Scott Strickland, an ASAE member, posed with a few young soldiers he met while on the Great Wall of China just outside of Beijing.

     “The month in China gave me a eyes-open perspective. It was a big-time compare-and-contrast experience as an American from a farm family and agricultural background. There isn’t a lot of mechanism throughout China. Big equipment isn’t part of their world. Chinese farmers depend on manpower in the truest sense. We saw 18-horsepower tractors here and there, but the sight of oxen plugging along in the rice paddies was very common.
     “For the amount of money paid, an agricultural experience abroad is invaluable – and everything is taken care of: advance planning, transportation, lodging, food, field trips, and sightseeing excursions. It’s the way to travel and really live-and-learn.”
     Over 6 feet in height, Strickland is hooked on toting a suitcase whenever and wherever possible. “Although the beds in China were a little small for someone like me,” he says with a laugh, “I would go back in a snap. I made so many friends, developed such close bonds … you wouldn’t think that was possible given the cultural differences.
     “My most striking visual memory is of the Great Wall. It is an awesome, almost indescribable sight. I went away thinking these people are historically incredible – gifted, talented, full of life with a reverence for the land. They are a world and a culture set apart, but yet the same as us in so many ways.”

Wales: Somewhere in Time
     Tim Kilmer, a junior ASM major, spent a spring semester abroad, but not without hesitation. Describing where he is currently enrolled as “the best all-American ag school in the world,” Kilmer left Purdue for the University of Wales of Aberystwyth with much skepticism and the urging of his professors. “Could any learning experience measure up to academia in Lafayette, Ind.?” he wondered.
     After landing at Gatwick Airport, Kilmer stood dazed and alone among a deplaned crowd muttering to himself, “I can’t believe I did this.” He fumbled to find his belongings – two large suitcases roped haphazardly together, small grip, bulging backpack – and his way to the tube, the British underground rail which would take him to the overland rail and the hard-to-pronounce town in Wales.
     “Aberystwyth, on the far coast, was the end of the road. The train tracks literally stopped there. When the train pulled in, I thought I had stepped back in time 50 years or more. A university town of about 8,000 – half of the population students, – Aberystwyth is in a rural setting. We think of the rural landscape in the United States as quite mechanized and modern, even if it is isolated from metropolitan sprawl. This was rural in the extreme. I walked a mile to campus each day from my flat in town, past hedges and fields where tremlining and moldboard plowing is still common practice. Most machinery is only 3.3 meters wide, to fit the narrow Welsh paths and roadways.

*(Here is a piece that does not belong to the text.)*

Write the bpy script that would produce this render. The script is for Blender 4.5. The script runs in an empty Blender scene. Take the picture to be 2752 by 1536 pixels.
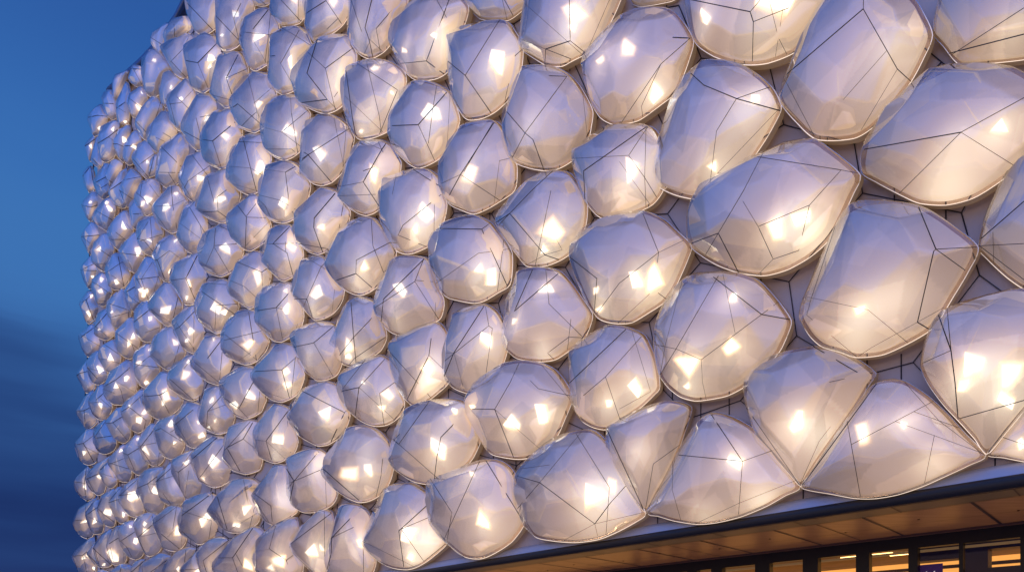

Tim Kilmer, who studied in Wales, drew landscapes and made good use of his camera while abroad. Above, the coastline of the Irish Sea in downtown Aberystwyth is captured on film and memory forever.

     “I was enrolled in rural studies, the closest thing to ASM, with only three or four people in each class. I took Welsh farm mechanization and materials and machines, along with electives in my interest areas, drawing and vehicle maintenance. It was totally different – much hands-on emphasis. I learned everything from calibrating a drill and handling a forklift to the British codes, a very different set of standards, for storing and handling fertilizer.
     “If someone handed me an airline ticket and told me my plane leaves in a hour to repeat the same experience, I’d go with just the clothes on my back and buy new when I got there! I’m making my way through school with part-time jobs, but I know from experience that great scholarships are available for studying abroad. I look back on those four months in Europe as the highlight of my college career – perhaps my life to date.
     “One acquires a world view in agriculture. Horizons broaden. My fears have decreased dramatically, and my independence now soars. I’d actually like to live in Europe. I saw other countries besides Wales during days of school vacation; I’d like to go back and see even more! And my big dream is to work abroad for an American ag-related company.”